▸ Directions
Print exactly what the entries say, line by line, from the first line down to the one with "except Exception: pass", inclusive.

▸ Excerpted data
****
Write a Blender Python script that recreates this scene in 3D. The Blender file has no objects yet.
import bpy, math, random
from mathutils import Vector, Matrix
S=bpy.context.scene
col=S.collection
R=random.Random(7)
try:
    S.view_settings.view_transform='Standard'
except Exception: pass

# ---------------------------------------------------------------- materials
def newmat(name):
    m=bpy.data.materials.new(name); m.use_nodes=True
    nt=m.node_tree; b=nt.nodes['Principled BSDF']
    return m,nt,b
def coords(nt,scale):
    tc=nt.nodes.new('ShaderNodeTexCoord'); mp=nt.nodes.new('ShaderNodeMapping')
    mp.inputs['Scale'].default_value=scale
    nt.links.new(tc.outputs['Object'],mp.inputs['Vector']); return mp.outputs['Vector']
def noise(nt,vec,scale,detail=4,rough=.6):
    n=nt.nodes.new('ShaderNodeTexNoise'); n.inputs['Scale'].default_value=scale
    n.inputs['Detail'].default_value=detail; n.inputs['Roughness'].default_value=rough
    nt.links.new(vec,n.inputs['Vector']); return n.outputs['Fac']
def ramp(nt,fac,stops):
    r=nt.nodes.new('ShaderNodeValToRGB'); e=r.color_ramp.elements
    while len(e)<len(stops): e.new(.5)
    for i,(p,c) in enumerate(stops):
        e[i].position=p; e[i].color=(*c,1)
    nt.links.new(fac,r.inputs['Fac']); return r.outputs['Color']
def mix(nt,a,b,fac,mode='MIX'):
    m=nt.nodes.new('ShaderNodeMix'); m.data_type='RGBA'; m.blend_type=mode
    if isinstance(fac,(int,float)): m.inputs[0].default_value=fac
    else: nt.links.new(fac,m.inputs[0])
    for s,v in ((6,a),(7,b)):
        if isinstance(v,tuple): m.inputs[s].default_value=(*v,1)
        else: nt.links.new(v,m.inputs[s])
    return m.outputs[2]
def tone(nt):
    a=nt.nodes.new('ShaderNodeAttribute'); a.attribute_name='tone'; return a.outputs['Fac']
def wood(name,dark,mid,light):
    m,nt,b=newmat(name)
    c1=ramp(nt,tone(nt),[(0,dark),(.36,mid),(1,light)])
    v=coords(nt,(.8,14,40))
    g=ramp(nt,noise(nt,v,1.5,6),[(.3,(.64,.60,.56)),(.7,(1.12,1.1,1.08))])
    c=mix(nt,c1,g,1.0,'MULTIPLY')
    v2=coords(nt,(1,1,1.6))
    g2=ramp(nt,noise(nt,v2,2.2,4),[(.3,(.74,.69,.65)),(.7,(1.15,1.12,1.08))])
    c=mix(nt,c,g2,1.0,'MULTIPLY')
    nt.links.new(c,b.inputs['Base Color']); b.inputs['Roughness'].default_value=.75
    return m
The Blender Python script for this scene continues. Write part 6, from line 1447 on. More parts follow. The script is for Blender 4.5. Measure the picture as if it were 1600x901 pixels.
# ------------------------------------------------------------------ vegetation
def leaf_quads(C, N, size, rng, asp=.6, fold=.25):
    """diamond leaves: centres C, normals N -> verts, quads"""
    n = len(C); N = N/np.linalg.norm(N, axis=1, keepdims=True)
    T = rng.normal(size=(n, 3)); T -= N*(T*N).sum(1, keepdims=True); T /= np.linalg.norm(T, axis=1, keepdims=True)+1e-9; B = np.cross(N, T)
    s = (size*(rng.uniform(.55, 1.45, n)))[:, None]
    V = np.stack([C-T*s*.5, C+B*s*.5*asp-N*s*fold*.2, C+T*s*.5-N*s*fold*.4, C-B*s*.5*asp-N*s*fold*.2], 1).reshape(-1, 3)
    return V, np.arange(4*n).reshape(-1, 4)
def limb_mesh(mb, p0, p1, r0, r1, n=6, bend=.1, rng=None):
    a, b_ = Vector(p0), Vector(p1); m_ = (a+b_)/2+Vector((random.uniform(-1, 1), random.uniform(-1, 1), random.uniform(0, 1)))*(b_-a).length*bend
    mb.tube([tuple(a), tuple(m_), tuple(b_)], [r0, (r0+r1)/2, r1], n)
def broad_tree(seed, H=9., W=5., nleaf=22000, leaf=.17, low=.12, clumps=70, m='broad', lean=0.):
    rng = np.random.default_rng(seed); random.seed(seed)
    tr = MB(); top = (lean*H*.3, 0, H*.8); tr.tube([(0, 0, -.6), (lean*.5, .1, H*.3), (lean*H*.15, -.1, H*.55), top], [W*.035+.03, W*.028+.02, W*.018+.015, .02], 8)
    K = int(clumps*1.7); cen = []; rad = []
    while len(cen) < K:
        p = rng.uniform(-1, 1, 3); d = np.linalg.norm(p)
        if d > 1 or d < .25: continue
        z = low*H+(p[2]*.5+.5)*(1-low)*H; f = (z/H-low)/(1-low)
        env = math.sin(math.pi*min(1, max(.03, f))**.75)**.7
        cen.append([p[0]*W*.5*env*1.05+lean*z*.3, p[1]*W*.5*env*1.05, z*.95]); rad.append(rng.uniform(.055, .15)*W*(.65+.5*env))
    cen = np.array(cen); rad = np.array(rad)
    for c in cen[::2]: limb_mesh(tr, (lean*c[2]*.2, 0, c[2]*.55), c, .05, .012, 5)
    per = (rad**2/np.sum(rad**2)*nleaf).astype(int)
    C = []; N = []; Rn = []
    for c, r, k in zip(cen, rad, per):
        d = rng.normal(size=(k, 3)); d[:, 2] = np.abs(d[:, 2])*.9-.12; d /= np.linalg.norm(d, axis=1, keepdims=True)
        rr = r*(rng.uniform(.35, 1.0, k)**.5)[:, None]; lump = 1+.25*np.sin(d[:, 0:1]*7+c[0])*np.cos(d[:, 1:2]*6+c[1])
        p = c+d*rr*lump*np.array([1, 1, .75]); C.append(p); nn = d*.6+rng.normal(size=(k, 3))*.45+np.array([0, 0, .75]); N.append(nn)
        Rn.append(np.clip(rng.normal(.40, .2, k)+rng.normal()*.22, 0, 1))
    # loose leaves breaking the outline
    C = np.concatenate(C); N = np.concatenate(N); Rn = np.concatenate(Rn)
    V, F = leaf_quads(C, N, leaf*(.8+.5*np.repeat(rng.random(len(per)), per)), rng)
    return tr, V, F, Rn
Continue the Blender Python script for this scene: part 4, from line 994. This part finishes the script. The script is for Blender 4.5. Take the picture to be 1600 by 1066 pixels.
****
▸ Reply
Write a Blender Python script that recreates this scene in 3D. The Blender file has no objects yet.
import bpy, math, random
from mathutils import Vector, Matrix
S=bpy.context.scene
col=S.collection
R=random.Random(7)
try:
    S.view_settings.view_transform='Standard'
except Exception: pass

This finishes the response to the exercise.